Saturday, 30 October 2010

And Ham!

Saturday 30 October

A ham is a performer who overacts or exaggerates.

Michael O’Sullivan is not a ham, as far as I know, and I didn’t meet him in a church.

By the way, I went to church last Sunday.

I had heard that the Lord’s magnanimous will to forgive was unceasing and I needed to test it.

Again.

As the earth beneath my feet shifted, I found myself thinking about Woody Allen’s latest film – A Tall dark Stranger.

Again.

God knows why - I’ll ask next time –but the possibility exists that it is a better film than I suspected when I first wrote about it 11 days ago.

So went to see it – again.

No ham here either, only good solid acting.

Though my wife didn’t like the female lead – “too drama school”

I thought she was pretty.

Krissie is the best person to watch a film with.

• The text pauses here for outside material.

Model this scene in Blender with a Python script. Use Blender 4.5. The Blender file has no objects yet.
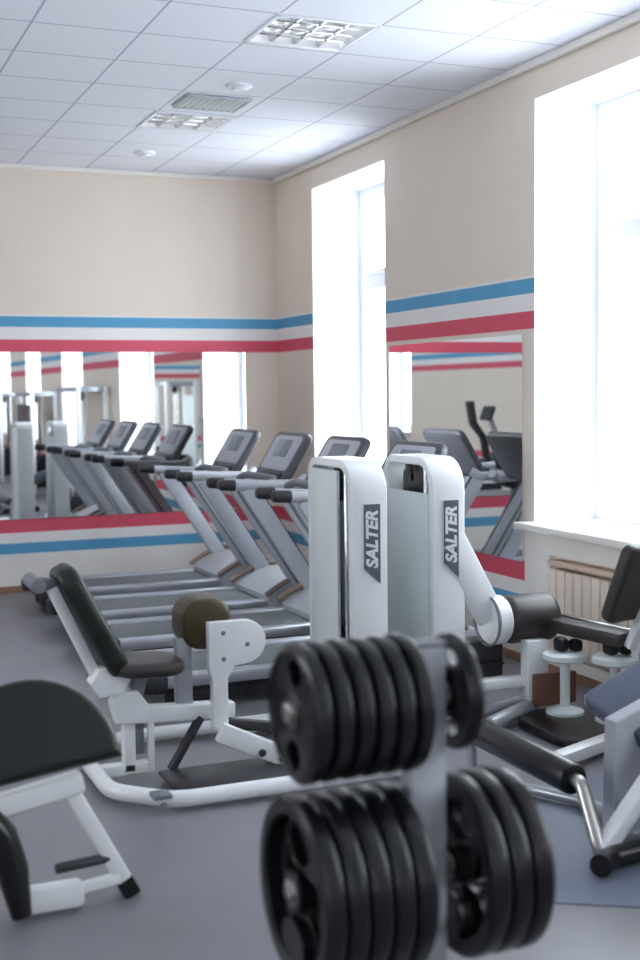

Not only because she usually has chocolate in her pocket but also because if a film is funny - and secretly we all hope a Woody Allen film will be - she is certain to find it and lets everyone know.

She did.

I’m not sure Michael O’Sullivan did.

Mr O is a writer, I think, and reviewed the film in a (possibly) recent article published by the Washington Post, reprinted in The Guardian Weekly – a newspaper that I buy after church on Sunday’s, leave on the sideboard until someone moves it, I can’t find it and I waste hours online trying to find a link to it.

His review runs for about 520 words – though to be honest I didn’t count all of them. To be honest I didn’t go to church last Sunday either but I counted the words in the first two lines, averaged and multiplied by the number of lines in the article.

Of the 520 words he wrote a maximum of 40 contribute opinion, the rest is descriptive.

Descriptive to the point of - what’s the point of going to see the film?

I don’t know, call me a ham if you relish, but surely a review should tell you more than the Wikipedia site can? And surely there is a duty to hold something back for the viewer to discover themselves, at the story teller’s pace, in the darkened light of the cinema?

Mr O even makes the cardinal sin, in my church anyway, of saying in the first paragraph that there are no laughs, and then in the third giving away the best joke in the film.

At least he had the inconsistency to describe it as a great crack.

Crack!?

It is in fact the hilarious punch line of a small comic scene that, although very black, is a masterpiece of comedy.

Ok, ok, maybe as a masterpiece it is the only one in the film, among a few chuckles and several guffaws – but how many of us can lay claim to producing the occasional comic masterpiece?

One of the qualities of this film is the understated mastery. It is never arrogant, and seems so effortless that it is easy to miss the diligent craft that underlies it.

It is a farce, it would read well as a book and the fact that it is film is perhaps more a criticism of film as a medium than the filmmaker who made it. Like a good book there are layers within layers; the ideas resurface as thoughts days later, (11 in my case) and there are a few things worth discussing at the end of the day – like morality, faithfulness, illusion and reality.

Yes I can be critical too, I stumbled across one of the opening scenes in Allen’s film Manhattan a few days ago and was surprised to see a sub-plot and characterisation that was exactly the same as in A Tall Dark Stranger – then again I think it was Stephen King who said that basically he has written the same book over and over.

The review in the Washington Posts concludes with –“ending his film with an abruptness that will leave many unsatisfied.”

This was my initial reaction the first time I saw it.

The second time I was just left with a feeling that I am looking forward to the next one.

4 comments:

Mary said...

Went to see the Woody Allen film in question today. I enjoyed it. He is always thought provoking. Solid acting -- especially liked Anthony Hopkins and Gemma Jones. His themes have become darker and darker since Crimes and Misdemeanors -- it's all illusion, delusion, and treachery.

Am still hoping to get out this week to see Never let me go and Tamara Drewe.

M

popps said...

Krissie had a theory about the choice of song at the beginning and end - When you wish upon a star - only the mum (who goes to the psychic) gets what she wants, and she is wishing on a star.
Could be?

MARY said...

Could be -- The mum was a child-like believer as was the owner of the occult book store. Still, even in their innocence their belief in seances and phony psyhics seems to say that illusion is preferable... but to what?

Not sure the story was entirely successfully told. Also did not think that the use of the narrator added much. Still I could have watched it for another hour.

M

popps said...

Well. i think the narrator should have been MR Allen - as for the illusion - better than reality was the message no?